Eine der erfolgreichsten deutchen Radsportler*innen droht mit dem Karriereende – und das nur, weil die sportpolitischen Rahmenbedingungen nicht in Ordnung sind. Ist das ein Einzelfall?
Leider nein: Die von Aktion Mensch und der Katholischen Hochschule Nordrhein-Westfalen im Jahr 2024 veröffentlichte Studie zeigt deutlich die ungleichen Bedingungen, unter denen Para-Athlet*innen in Deutschland trainieren und leben. Nur 11 Prozent der Befragten bewerteten den Zugang zu Sponsoren als gleichwertig mit dem ihrer olympischen Kolleg*innen, und lediglich 18 Prozent sahen die Trainingsinfrastruktur als ausreichend an. Auch eine Untersuchung des Bundesinstituts für Sportwissenschaft (BISp) hebt gravierende Defizite im Stützpunktsystem des Para-Leistungssports hervor. Viele Athlet*innen stoßen bereits beim Zugang zu Vereinen auf Barrieren und erhalten oft nur eingeschränkte Hallenzeiten. Auch die personelle Ausstattung gilt als unzureichend, da es an spezialisierten Trainerstellen fehlt und nicht alle Einrichtungen barrierefrei gestaltet sind. Hinzu kommt ein Mangel an bezahlbarem, barrierefreiem Wohnraum in der Nähe von Trainingszentren. Genauso wie an rechtlichen Rahmenbedingungen, die eine Absicherung bei Unfällen oder Verletzungen regeln, wie auch von Maike Hausberger kritisiert. Insgesamt zeigen die Forschungen so, dass strukturelle Hürden Para-Sportler*innen in Deutschland erheblich im Trainingsalltag und in ihrer langfristigen Karriereplanung beeinträchtigen und sie in zentralen Bereichen wie Finanzierung, Infrastruktur und gesellschaftlicher Wahrnehmung weiterhin benachteiligt sind.
All das ist übrigens nicht nur in Deutschland so.
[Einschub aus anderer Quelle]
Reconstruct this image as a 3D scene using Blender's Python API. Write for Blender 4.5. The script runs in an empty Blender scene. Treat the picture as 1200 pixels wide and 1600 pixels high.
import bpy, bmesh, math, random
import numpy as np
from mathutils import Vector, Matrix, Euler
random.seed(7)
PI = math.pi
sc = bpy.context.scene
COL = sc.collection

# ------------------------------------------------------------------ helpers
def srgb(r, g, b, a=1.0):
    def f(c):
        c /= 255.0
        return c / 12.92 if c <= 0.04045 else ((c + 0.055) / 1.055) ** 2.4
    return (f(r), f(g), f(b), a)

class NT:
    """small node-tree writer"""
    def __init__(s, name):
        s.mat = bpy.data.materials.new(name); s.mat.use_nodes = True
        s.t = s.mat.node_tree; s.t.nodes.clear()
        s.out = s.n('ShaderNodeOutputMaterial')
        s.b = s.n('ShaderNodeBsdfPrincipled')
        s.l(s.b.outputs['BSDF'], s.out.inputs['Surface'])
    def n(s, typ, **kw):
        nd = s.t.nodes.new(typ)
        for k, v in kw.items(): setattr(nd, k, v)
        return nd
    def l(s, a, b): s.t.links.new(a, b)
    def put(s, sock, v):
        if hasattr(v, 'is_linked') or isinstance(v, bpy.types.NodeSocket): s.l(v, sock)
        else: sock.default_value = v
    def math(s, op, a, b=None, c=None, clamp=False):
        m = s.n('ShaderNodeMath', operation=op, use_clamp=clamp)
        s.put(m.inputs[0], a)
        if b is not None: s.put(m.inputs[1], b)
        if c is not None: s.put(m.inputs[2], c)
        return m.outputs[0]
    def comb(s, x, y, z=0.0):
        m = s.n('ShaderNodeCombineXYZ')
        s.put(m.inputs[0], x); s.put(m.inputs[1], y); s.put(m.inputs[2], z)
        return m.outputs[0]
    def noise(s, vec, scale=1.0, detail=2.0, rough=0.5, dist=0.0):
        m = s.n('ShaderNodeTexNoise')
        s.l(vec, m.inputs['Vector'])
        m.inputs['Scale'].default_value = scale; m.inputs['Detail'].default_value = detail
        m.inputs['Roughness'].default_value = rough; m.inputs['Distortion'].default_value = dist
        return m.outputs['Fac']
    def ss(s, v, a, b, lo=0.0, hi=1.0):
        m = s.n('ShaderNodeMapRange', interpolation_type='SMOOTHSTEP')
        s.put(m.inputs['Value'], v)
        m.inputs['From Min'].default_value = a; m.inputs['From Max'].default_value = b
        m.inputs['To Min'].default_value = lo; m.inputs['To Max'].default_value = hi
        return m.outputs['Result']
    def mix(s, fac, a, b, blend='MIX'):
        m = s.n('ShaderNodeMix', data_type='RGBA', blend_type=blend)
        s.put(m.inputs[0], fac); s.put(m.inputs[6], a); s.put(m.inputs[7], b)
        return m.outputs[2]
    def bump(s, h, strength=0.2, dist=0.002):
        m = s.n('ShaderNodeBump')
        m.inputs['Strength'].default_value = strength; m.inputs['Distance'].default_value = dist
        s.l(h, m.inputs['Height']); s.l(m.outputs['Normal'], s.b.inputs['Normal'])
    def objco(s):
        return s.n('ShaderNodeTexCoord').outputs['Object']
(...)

Auch der kanadische Athlet Nate Riech, ein Mittelstrecken-Läufer, machte einem Ärger in einem Interview Luft: „Ich habe Weltmeisterschaften gewonnen, paralympische Goldmedallien und halte drei Weltrekorde. Und trotzdem finde ich keine Sponsoren.“
Inklusion im Sport ist wichtig. Jede*r muss einen gleichberechtigten Zugang zum Sport haben. Das bedeutet auch, dass Spitzensport so organisiert werden muss, dass es ein paralympisches Sportsystem gibt, in dem Sportler*innen professionell und leistungsorientiert arbeiten können – auch als Vorbilder für Inklusion. Es ist die Aufgabe von Sportpolitik die dafür notwendigen Rahmenbedingungen zu schaffen. Die notwendigen Maßnahmen liegen auf der Hand.
Doch Deutschland tut bislang zu wenig.